An Editor that Skips to the End of a Def

A.T.Hofkamp hat at se-162.se.wtb.tue.nl
Tue Sep 25 03:30:56 EDT 2007


On 2007-09-25, Lawrence D'Oliveiro <ldo at geek-central.gen.new_zealand> wrote:
> In message <slrnfff9op.1is.horpner at FIAD06.norwich.edu>, Neil Cerutti wrote:

> That's like saying, about a program that, when given "2 + 2", outputs "5",
> that _of course_ it knows the correct answer is "4", it just chooses
> to "modify" the answer before outputting it.
>
> Why does it "choose" to modify your position when you exit insert mode? Does
> the phrase "broken as designed" mean anything to you?

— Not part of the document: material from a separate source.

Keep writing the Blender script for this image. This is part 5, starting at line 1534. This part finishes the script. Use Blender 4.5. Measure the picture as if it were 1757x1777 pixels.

Try to insert 1 character in the middle of a line. You'll end up at the same
position. Now press 'j' (one line down), then '.' (do it again).
I believe that's why.

Great when you have nicely formatted columns of code underneath each other.


(try doing that with your GUI editor with 2 strokes per line of code).



Of course, the same works for a find/edit cycle ('n', check whether edit is
appropiate, and if so: '.')
This combining of commands is what makes the editor powerful.

The cost of that power is a command/insert mode and a steep learning curve.


You may not like the keyboard interface, but that doesn't mean the editor is
not well-designed for its task. In the same way, having the ability to use
multiple input devices doesn't automatically make the editor better.

For example, ever wondered why you on earth you need CTL-C and CTL-V to
copy/paste? Why not simply select with the mouse, then right-click to paste?

All editors have their good and their bad sides. Assuming that anything you
don't like is badly designed is a bit too simple in my opinion.

> And the downside is that the largest single proportion of those commands end
> up being variations on "enter insert mode". Because most of the keystrokes
> you enter during an editing session are in fact text to be input into the
> file, not commands to manipulate that text. So in a modal editor, having to

Depends on what you are doing. When entering new code, yes. When maintaining
code, no (lots of small changes).

In one way or another, you'll have to tell the editor what you want. The cost
of that is either a command/insert mode (vi/vim), a CTL/SHIFT/META-key
combination (emacs), or mouse/menu/submenu/subsubmenu (GUI editors).

I don't know what is best. Probably a matter of taste.